1. The Skaldic Project and previous lexica poetica

This is not currently part of the peer-reviewed material of the project. Do not cite as a research publication.

Skaldic Poetry of the Scandinavian Middle Ages (The Skaldic Project or SkP), founded in 1997, is supported project no. 60 of the Union Académique Internationale, with funding provided by UK Arts & Humanities Research Council, Australian Research Council, Joint Committee of the Nordic Research Councils for Humanities, the National Endowment for the Humanities, Deutsche Forschungsgemeinschaft and other bodies. SkP is nearing completion: 75% is projected to be published or ready for publication by the time the project starts, with more than 80% available in the database for use by the lexicon project.

SkP was inspired by major problems with previous research, in particular Finnur Jónsson’s edition (1915-18) of the corpus of skaldic poetry (Skj) and the dictionary based on it (2nd ed. 1931). While Skj is a phenomenal work which has provided the foundation for almost a century of skaldic poetry studies, Finnur Jónsson used a heavy hand of intervention, with frequent and silent emendation. His dictionary based on this corpus is therefore founded on a body of material that does not accurately reflect the manuscript evidence. It includes a large number of words that only exist through editorial conjecture, and omits large numbers of words that are evidenced in the manuscript tradition, particularly as manuscript variants are ignored. This situation has left a significant gap in methodologies between the material evidence of the poetic lexicon and the resources to analyse it.

SkP provides the foundation for the current project because it will have reedited the entire corpus based on current philological and textual editing methodologies. The edition is in the form of a digital resource (abdn.ac.uk/skaldic) from which the printed volumes are exported.
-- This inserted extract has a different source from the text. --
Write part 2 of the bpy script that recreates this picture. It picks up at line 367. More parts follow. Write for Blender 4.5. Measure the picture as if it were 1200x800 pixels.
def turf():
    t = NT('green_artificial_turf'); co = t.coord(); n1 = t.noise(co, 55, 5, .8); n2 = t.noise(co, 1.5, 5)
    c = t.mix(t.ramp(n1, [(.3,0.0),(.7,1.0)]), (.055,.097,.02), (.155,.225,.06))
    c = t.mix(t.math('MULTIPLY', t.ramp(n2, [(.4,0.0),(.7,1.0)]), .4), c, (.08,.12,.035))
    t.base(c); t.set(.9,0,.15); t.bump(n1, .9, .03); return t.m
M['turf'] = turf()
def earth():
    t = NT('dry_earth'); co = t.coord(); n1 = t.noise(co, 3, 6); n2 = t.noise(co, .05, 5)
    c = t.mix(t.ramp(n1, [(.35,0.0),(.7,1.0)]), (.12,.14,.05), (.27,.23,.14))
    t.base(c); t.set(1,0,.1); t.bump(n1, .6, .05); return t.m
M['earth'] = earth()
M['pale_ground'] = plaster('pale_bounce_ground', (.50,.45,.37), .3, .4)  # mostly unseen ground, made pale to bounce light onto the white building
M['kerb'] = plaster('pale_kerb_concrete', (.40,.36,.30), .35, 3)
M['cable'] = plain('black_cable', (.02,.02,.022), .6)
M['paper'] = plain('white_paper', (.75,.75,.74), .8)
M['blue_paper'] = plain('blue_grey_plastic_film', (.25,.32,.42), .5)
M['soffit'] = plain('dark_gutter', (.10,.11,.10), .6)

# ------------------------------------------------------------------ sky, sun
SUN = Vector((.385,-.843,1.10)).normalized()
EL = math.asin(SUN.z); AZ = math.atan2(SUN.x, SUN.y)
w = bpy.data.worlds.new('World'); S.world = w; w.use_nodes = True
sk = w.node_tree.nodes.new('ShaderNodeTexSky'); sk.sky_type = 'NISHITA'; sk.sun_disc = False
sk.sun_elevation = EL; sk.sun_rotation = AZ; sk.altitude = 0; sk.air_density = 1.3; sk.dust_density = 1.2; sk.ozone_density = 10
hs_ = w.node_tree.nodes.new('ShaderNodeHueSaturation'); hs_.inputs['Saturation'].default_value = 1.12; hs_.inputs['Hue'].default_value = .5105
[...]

It links together the normalised, occasionally emended edition with variant readings, manuscripts, secondary literature, prose contexts and previous editions. It includes unnormalised transcriptions of the main manuscripts of the corpus and significant numbers of variant manuscripts. The new resource will be linked directly to these resources, enabling the lexicon to be understood in its complex contexts.

ONP, founded in 1939, is the current state of the art dictionary of Old Norse, covering the corpus of Old Norse prose. It is based at the Department of Nordic Research (Nordisk Forskningsinstitut) at the University of Copenhagen and is the main locus for the skills transfer part of this project. The poetic corpus was specifically excluded from ONP because of the lack of a reliable edition of this material, a lack, as I have pointed out, that has now been addressed by SkP.

ONP has a sophisticated database with a web interface that links the lexicon to the citation index and textual corpus. It uses reliable diplomatic editions and manuscript forms, but is reliant on those editions rather than the manuscripts themselves. This project will build on the lexicographic expertise of ONP and extend its methodologies to connect directly to the material evidence of the corpus.